ただし、国際政治の現場では史料を読み解くだけでは図り得ないことがあると、強く感じています。インターネットの普及により情報はあふれ、知りたいことの多くは検索すれば見つかります。しかし、国が対外的に表明する内容と、国民が実際感じていることには、時として温度差があること。信じる宗教の違いから感情のもつれが生じ、トラブルが常態化してしまったことなど、現地の人たちと実際にコミュニケーションをとってみないと、外からでは分かりづらいことも多いのです。とくに正教はキリスト教の源流ですが、欧米のそれとは異なる世界観を生んできました。さまざまな歴史的背景や国民感情を知ってこそ、国際政治を真に理解できるようになるのです。

1900年代の初め頃に活躍した英国の外交官で、ジャーナリストとしてソ連史を研究していたエドワード・ハレット・カー(E・H・カー)氏は、歴史哲学分野の名著と言われる『歴史とは何か』という著書の中で、「すべての歴史は現代史である」という有名なテーゼを作られました。歴史は現在の目を通し、現在の問題に照らして過去を見るところに成り立つものだという主張です。

E・H・カー氏は、ソ連を研究テーマとしながら、諸外国との関係に着目し、特に欧米社会がどのようになっているのかを見ていました。
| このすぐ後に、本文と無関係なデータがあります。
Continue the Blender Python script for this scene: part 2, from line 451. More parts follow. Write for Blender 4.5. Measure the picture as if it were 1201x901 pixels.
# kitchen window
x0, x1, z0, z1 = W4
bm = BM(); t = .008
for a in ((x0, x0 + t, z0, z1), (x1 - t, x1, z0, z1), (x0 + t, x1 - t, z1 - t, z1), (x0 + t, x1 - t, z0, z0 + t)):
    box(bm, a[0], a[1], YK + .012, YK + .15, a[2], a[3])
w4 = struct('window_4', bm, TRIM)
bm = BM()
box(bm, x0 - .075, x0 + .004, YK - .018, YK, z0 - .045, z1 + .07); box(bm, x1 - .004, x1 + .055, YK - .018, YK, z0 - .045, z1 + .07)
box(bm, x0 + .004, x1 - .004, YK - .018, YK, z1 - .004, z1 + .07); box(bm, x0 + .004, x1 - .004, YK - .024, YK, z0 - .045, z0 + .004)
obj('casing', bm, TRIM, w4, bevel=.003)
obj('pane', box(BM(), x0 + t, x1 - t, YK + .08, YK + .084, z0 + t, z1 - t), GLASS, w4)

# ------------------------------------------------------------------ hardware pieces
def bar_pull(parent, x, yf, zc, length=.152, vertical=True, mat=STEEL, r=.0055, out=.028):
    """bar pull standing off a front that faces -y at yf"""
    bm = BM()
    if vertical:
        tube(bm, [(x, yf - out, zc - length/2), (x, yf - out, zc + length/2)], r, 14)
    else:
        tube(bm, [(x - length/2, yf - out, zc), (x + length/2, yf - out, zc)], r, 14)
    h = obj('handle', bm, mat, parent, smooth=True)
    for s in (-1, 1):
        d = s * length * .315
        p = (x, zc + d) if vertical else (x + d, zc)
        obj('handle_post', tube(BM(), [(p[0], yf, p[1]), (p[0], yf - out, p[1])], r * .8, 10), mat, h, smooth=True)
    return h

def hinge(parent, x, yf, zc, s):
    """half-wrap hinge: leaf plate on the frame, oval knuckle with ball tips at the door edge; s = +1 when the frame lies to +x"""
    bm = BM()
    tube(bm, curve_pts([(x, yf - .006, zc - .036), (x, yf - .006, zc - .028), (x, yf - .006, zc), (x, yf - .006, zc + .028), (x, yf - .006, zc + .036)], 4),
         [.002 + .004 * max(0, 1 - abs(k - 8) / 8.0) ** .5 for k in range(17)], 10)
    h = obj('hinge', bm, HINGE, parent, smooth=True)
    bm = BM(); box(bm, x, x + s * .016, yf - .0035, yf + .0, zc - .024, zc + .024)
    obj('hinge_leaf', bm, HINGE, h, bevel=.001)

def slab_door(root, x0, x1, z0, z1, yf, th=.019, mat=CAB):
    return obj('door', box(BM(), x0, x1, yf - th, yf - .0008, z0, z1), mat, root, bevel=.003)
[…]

実は、私の先生の先生に当たる方であり、その教えが源流にあることから、私自身同じ意識で研究に取り組んでいます。歴史と現代とは切り離せないのです。

現在、地政学という言葉がはやっていますが、世界最大の地表をもち、存在する核の90%を米国とで握っているロシアは、世界情勢に大きな影響を与えます。これからもロシア研究は、広い意味で国際政治学における必須の研究になると予想しています。米国もソ連も、冷戦期は相手国のことを研究し尽くしていましたが、相手の脅威を警戒することが目的の研究では、客観性に乏しくなるのが常です。第三者の立場から客観的に研究を続け、その歴史的変貌に立ち会えた私は、幸運な研究者だと考えています。

  • 2017年8月にはゼミ生を連れ、ロシア極東部の都市ウラジオストクとハバロフスクへ。写真は、第二次世界大戦後にシベリア抑留で亡くなった日本人墓地

下斗米 伸夫 教授

法学部国際政治学科

1948年北海道札幌市生まれ。東京大学法学部を卒業後、東京大学大学院法学政治学研究科修士課程、東京大学大学院法学政治学研究科博士課程修了。法学博士。成蹊大学法学部教授を経て、1988年法学部教授に着任。現在に至る。学外でも朝日新聞客員論説委員(1998~2001年)、日本国際政治学会理事長(2002~2004年)を務めるなど、ロシア国際政治学の第一人者として各所で活躍を続けている。